Johnson’s requests were denied largely, if not entirely, on the ground that the cases were not complex and appointed counsel was unnecessary. While there is no constitutional requirement that counsel be appointed for an indigent plaintiff in a civil case, such an appointment is allowed under 28 U.S.C. § 1915(d). Wiggins v. Sargent, 753 F.2d 663, 668 (8th Cir.1985). In order to obtain appointed counsel, a plaintiff must first establish a colorable case and then the district court may appoint counsel if “the litigation is such that plaintiff as well as the court will benefit from the assistance of counsel.” Nelson v. Redfield Lithograph Printing, 728 F.2d 1003, 1005 (8th Cir.1984). In instances where a plaintiff has demonstrated familiarity with caselaw and judicial procedure, clearly a court may refuse to appoint counsel. Cf. Mosby v. Mabry, 697 F.2d 213, 214-15 (8th Cir.1982). The court, of course, may wisely consider the ability of the plaintiff to investigate the facts, the existence of conflicting testimony (a matter which may not be clear at the time the motion is made), the ability of the plaintiff to present the case, and its legal complexity, see Maclin v. Freake, 650 F.2d 885, 888-89 (7th Cir. 1981) (per curiam).

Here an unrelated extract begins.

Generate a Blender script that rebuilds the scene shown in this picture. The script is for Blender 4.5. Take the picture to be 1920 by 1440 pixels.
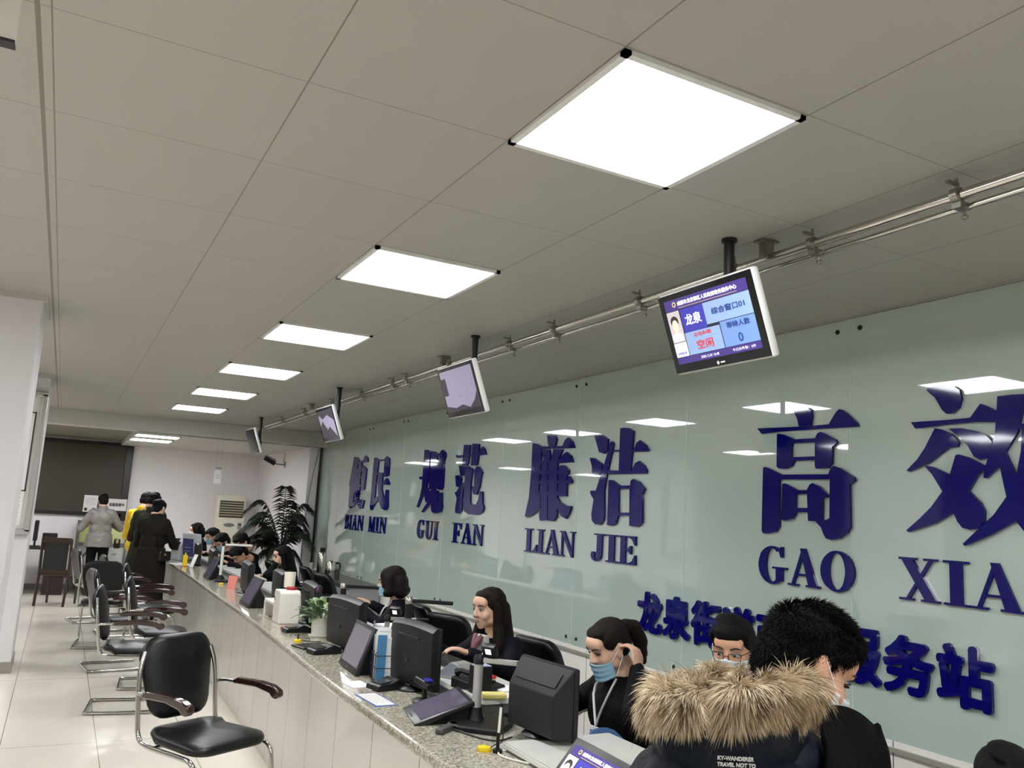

The essence of the matter is that a motion for appointment should be given serious consideration if the plaintiff has not alleged a frivolous or malicious claim, Nelson, 728 F.2d at 1005, and we review only for abuse of discretion.

Here, it is clear that Johnson had a fair understanding of the trial process and of the facts as they affected him and his neighbors in the maximum security unit. But there is little indication that he understood the import of the doctrine of “good faith immunity” as it might entail a history of Arkansas prison litigation, or that he had the skill to bring to the attention of the district court the full import of the practices with respect to use of the quiet cell for alleged punishment of others. To the contrary, when he attempted to make some such showing his effort was sharply limited on objection of the appellees.

Moreover, there is some indication that at trial, as elsewhere, Johnson is belligerent and antagonistic at times to the point of contempt.

In the totality of the circumstances, I join in reversing judgment of dismissal in both of subject cases and remanding for appointment of counsel and for further proceedings.1

. In coming to this conclusion, I am aware of, and concerned by, the possibility that my views may be influenced by long judicial involvement in Arkansas prison litigation. One can only hope that such influence, if any, does not place undue burdens on the bench, bar, or litigants.